Отвечая на ваш вопрос, думаю, что война окажется такой же важной, как и советский опыт. По моему мнению, очень важно, пока идет война, задуматься, как это делали многие украинцы, над тем, что в советском опыте было неправильным, — в частности, над идеей, что страдания служат достижению какой-то цели. По словам Максима Кривцова, война — это имена, война — это люди, которых вы знаете, война — это жизни отдельных людей, война — это семьи. Это один из подходов, и я считаю, что это здравый подход, что каждый человек — разный, а каждая потерянная жизнь особенная. Он разительно отличается от советского представления о неизвестном солдате или миллионах людей, умирающих за Родину. Там все смерти объединены и имеют единую цель.
Такой подход кажется очень нездоровым и опасным. И я думаю, что украинцы в этой войне смотрят на события иначе. Думаю, что в их позиции намного больше индивидуальности и плюрализма.
Исправьте меня, если ошибаюсь, но я думаю, что война пришла к украинцам. Что касается этой войны, то у украинцев не было выбора, но у них есть определенный выбор в том, как ее оценивать и относиться ли к ней как к коллективному мученичеству, что я считаю опасным, или как к событию, побуждающему людей объединиться, чтобы делать то, что можно, несмотря на все сложности и сопутствующие беспорядки.

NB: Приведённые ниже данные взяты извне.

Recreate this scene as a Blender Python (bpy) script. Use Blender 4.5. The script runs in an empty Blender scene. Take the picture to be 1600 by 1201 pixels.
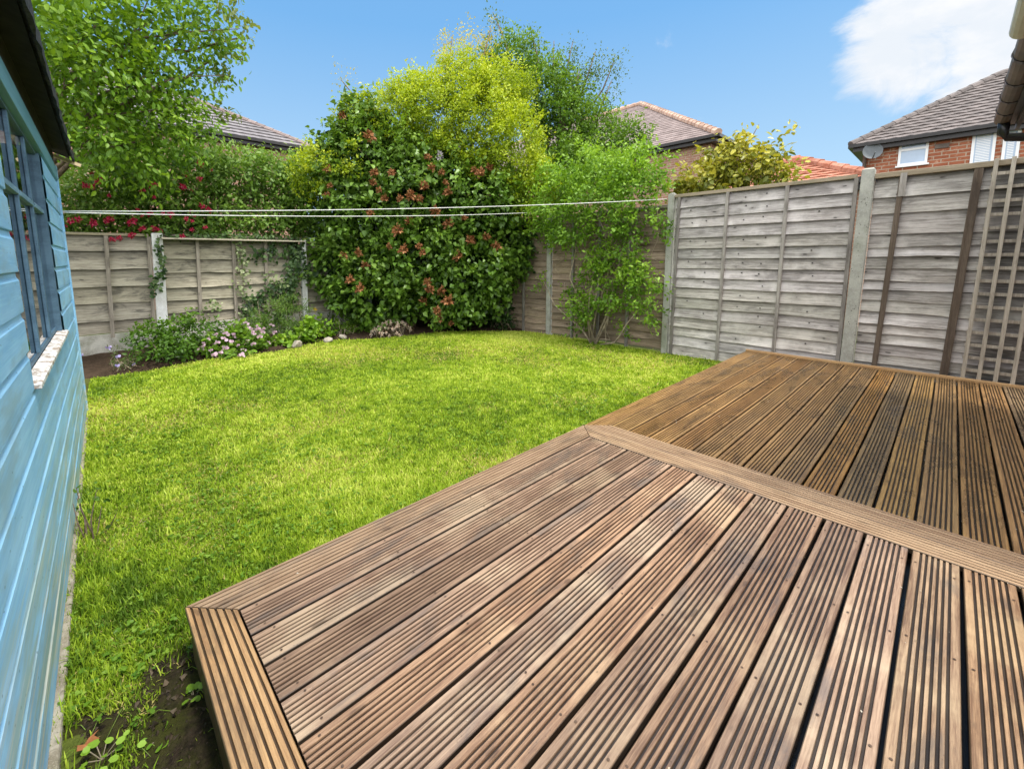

— Да, но в нашем обществе также есть опасные пробелы: есть те, кто воюет, и те, кто избегает борьбы, есть те, кто сбежал за границу, есть те, кто использует язык вражды, и тому подобное. Сможем ли мы все объединиться как народ одной страны с одной целью?
— Что ж, война всегда приводит к такому. Война всегда приводит к беженцам и разным вариантам выбора. Но она также может стать моментом, когда люди оглядываются на прошлое, на самих себя. Украина не выбирала эту войну — эта война пришла в Украину. Для многих людей, хотя и не для всех, она стала моментом осознания того, что Украина отличается не только от России, но и от других стран; что Украина отличается от Запада, а может, в чем-то и лучше его; что для украинцев, может быть, свобода важнее, чем для остальных.
Я думаю, что подобных открытий произошло немало. Что касается объединения людей после войны, то оно будет очень хаотичным, так же, как и разъединение людей во время войны, со всеми перемещениями, расторгнутыми браками и детьми, которые воспитываются за границей. Это будет очень беспорядочный процесс. Для того чтобы его запустить, украинцам понадобится помощь Европейского Союза, чтобы физически вернуть украинцев в Украину. Я считаю, что часть трагедии этой войны, о которой никто не любит говорить, заключается в том, что Польша и Германия очень рады, что украинцы остаются навсегда и их можно поглотить как рабочую силу. Именно так восстанавливались послевоенные западноевропейские страны: им щедро помогали Соединенные Штаты.
Экономическая поддержка облегчает решение некоторых из этих социальных и культурных вопросов. Многое будет зависеть от того, насколько мы на Западе поможем с восстановлением. Напоследок, я не думаю, что единство когда-нибудь будет достигнуто. Честно говоря, я не думаю, что стремление к единству — это хорошая цель. Думаю, для украинцев будет нормальным иметь разный опыт войны и разные представления о ней, так же, как и сейчас.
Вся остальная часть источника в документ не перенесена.